**What the task requires**
Can you restate the lines of the entries below, word for word, from the first one through the line that includes "nearest the red"?

**Source records**
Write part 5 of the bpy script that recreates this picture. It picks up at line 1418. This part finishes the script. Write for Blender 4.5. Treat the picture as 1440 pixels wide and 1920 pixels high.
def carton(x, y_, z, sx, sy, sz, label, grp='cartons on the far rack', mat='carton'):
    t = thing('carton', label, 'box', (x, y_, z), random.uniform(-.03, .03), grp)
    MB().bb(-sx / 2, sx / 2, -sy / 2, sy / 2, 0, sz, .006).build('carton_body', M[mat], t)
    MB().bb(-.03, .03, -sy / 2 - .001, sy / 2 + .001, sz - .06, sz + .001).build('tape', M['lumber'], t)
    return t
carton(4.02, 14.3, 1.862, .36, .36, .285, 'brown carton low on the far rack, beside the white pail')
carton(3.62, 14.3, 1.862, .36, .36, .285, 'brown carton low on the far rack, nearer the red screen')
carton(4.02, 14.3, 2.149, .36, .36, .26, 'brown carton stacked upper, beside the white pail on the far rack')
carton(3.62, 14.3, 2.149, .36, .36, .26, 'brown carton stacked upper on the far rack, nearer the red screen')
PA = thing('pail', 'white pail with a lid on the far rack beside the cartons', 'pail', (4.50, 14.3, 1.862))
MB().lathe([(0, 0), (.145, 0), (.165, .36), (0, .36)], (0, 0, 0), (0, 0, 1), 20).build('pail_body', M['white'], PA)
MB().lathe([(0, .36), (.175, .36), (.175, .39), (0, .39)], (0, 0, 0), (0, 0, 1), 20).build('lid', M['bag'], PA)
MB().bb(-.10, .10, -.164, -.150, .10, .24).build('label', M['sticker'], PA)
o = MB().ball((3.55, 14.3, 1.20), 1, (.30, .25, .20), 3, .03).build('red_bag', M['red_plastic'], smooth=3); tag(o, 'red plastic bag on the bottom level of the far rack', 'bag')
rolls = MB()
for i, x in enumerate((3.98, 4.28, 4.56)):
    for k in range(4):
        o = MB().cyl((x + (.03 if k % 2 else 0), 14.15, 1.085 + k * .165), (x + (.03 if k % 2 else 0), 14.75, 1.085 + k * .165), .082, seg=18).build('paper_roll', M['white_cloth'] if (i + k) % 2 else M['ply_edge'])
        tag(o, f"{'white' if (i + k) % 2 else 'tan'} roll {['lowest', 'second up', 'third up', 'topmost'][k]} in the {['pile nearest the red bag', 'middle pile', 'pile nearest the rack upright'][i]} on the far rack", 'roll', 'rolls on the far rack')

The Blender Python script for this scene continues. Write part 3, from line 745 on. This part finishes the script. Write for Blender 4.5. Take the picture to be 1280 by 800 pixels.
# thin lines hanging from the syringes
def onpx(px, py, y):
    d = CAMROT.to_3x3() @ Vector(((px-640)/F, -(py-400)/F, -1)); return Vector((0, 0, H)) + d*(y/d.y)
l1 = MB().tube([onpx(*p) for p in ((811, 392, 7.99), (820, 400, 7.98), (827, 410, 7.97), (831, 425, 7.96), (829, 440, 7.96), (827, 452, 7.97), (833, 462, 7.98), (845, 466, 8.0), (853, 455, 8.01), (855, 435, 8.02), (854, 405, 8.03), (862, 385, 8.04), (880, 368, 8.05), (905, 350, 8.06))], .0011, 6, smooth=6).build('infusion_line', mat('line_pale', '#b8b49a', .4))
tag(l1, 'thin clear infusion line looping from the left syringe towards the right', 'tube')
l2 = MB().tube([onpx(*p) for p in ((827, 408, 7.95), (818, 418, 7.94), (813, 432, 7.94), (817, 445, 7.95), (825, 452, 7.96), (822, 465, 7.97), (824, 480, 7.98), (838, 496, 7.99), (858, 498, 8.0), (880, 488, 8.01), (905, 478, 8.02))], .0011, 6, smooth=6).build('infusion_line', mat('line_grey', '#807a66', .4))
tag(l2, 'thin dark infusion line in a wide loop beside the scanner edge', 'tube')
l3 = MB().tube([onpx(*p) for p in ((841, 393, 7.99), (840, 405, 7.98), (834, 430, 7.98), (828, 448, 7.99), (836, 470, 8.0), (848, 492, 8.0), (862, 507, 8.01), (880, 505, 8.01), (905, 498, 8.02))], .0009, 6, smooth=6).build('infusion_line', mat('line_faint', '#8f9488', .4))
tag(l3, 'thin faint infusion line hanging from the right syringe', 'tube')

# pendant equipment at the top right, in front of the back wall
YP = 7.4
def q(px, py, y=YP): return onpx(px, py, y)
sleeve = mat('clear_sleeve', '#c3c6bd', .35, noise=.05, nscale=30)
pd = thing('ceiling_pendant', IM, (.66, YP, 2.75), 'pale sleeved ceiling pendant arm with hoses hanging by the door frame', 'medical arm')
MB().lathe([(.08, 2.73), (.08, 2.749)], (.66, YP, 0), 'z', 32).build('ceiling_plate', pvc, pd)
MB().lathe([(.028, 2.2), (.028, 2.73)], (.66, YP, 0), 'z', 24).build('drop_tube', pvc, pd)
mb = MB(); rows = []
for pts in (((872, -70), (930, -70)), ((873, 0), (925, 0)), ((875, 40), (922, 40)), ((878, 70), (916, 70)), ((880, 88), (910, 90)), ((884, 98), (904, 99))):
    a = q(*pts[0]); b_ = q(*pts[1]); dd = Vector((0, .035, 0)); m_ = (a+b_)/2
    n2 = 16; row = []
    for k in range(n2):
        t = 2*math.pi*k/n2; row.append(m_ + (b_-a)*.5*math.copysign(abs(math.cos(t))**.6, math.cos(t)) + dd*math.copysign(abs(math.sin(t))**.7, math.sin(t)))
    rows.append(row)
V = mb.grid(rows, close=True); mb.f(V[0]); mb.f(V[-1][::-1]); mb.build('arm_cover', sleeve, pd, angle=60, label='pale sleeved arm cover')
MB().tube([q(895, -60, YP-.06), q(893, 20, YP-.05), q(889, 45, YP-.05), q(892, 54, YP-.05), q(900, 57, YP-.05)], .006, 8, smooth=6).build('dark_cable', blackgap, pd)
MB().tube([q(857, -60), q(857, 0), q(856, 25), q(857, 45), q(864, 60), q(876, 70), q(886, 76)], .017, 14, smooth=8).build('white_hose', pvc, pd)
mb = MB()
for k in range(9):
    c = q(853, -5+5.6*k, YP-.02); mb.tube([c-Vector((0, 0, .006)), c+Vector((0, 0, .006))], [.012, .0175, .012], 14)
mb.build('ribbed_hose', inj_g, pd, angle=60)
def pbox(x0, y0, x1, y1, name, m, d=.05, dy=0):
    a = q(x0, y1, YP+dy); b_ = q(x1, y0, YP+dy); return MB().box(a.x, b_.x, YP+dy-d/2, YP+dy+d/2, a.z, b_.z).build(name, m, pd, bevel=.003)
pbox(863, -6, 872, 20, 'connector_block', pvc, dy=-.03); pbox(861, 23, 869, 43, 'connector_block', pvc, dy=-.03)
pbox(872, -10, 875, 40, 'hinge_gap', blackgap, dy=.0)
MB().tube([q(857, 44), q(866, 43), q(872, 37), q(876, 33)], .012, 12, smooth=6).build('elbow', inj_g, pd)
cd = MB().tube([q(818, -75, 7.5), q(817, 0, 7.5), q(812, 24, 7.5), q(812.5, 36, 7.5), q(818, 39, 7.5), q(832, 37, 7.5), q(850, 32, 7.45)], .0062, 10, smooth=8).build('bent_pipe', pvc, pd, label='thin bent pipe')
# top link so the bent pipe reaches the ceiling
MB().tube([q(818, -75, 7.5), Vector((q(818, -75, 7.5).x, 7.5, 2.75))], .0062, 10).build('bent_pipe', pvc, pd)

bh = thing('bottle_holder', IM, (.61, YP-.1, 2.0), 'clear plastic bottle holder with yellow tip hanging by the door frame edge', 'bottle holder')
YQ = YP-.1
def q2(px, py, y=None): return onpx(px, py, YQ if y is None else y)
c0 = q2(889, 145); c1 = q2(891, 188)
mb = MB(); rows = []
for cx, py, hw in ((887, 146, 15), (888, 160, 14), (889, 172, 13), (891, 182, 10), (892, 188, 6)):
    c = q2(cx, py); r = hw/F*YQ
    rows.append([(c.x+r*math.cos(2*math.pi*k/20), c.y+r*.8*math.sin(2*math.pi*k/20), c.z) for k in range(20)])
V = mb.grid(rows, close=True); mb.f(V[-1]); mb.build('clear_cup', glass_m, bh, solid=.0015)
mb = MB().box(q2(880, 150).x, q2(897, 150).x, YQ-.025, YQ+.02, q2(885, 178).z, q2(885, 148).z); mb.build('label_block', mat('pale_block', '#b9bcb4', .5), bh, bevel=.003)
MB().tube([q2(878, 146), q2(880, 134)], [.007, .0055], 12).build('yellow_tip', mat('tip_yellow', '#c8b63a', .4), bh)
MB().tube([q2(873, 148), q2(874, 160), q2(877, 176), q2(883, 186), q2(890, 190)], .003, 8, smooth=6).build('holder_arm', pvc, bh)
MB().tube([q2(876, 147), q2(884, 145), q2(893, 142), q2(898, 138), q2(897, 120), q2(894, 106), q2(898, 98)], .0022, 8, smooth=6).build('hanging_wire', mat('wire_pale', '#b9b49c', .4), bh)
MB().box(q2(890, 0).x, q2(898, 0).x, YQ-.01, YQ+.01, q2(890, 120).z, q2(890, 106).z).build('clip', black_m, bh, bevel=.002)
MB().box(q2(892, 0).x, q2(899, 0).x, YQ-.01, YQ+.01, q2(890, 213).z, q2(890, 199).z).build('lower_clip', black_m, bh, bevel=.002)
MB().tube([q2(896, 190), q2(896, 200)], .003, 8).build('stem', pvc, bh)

**Exercise response**
Write part 5 of the bpy script that recreates this picture. It picks up at line 1418. This part finishes the script. Write for Blender 4.5. Treat the picture as 1440 pixels wide and 1920 pixels high.
def carton(x, y_, z, sx, sy, sz, label, grp='cartons on the far rack', mat='carton'):
    t = thing('carton', label, 'box', (x, y_, z), random.uniform(-.03, .03), grp)
    MB().bb(-sx / 2, sx / 2, -sy / 2, sy / 2, 0, sz, .006).build('carton_body', M[mat], t)
    MB().bb(-.03, .03, -sy / 2 - .001, sy / 2 + .001, sz - .06, sz + .001).build('tape', M['lumber'], t)
    return t
carton(4.02, 14.3, 1.862, .36, .36, .285, 'brown carton low on the far rack, beside the white pail')
carton(3.62, 14.3, 1.862, .36, .36, .285, 'brown carton low on the far rack, nearer the red screen')
carton(4.02, 14.3, 2.149, .36, .36, .26, 'brown carton stacked upper, beside the white pail on the far rack')
carton(3.62, 14.3, 2.149, .36, .36, .26, 'brown carton stacked upper on the far rack, nearer the red screen')
PA = thing('pail', 'white pail with a lid on the far rack beside the cartons', 'pail', (4.50, 14.3, 1.862))
MB().lathe([(0, 0), (.145, 0), (.165, .36), (0, .36)], (0, 0, 0), (0, 0, 1), 20).build('pail_body', M['white'], PA)
MB().lathe([(0, .36), (.175, .36), (.175, .39), (0, .39)], (0, 0, 0), (0, 0, 1), 20).build('lid', M['bag'], PA)
MB().bb(-.10, .10, -.164, -.150, .10, .24).build('label', M['sticker'], PA)
o = MB().ball((3.55, 14.3, 1.20), 1, (.30, .25, .20), 3, .03).build('red_bag', M['red_plastic'], smooth=3); tag(o, 'red plastic bag on the bottom level of the far rack', 'bag')
rolls = MB()
for i, x in enumerate((3.98, 4.28, 4.56)):
    for k in range(4):
        o = MB().cyl((x + (.03 if k % 2 else 0), 14.15, 1.085 + k * .165), (x + (.03 if k % 2 else 0), 14.75, 1.085 + k * .165), .082, seg=18).build('paper_roll', M['white_cloth'] if (i + k) % 2 else M['ply_edge'])
        tag(o, f"{'white' if (i + k) % 2 else 'tan'} roll {['lowest', 'second up', 'third up', 'topmost'][k]} in the {['pile nearest the red bag', 'middle pile', 'pile nearest the rack upright'][i]} on the far rack", 'roll', 'rolls on the far rack')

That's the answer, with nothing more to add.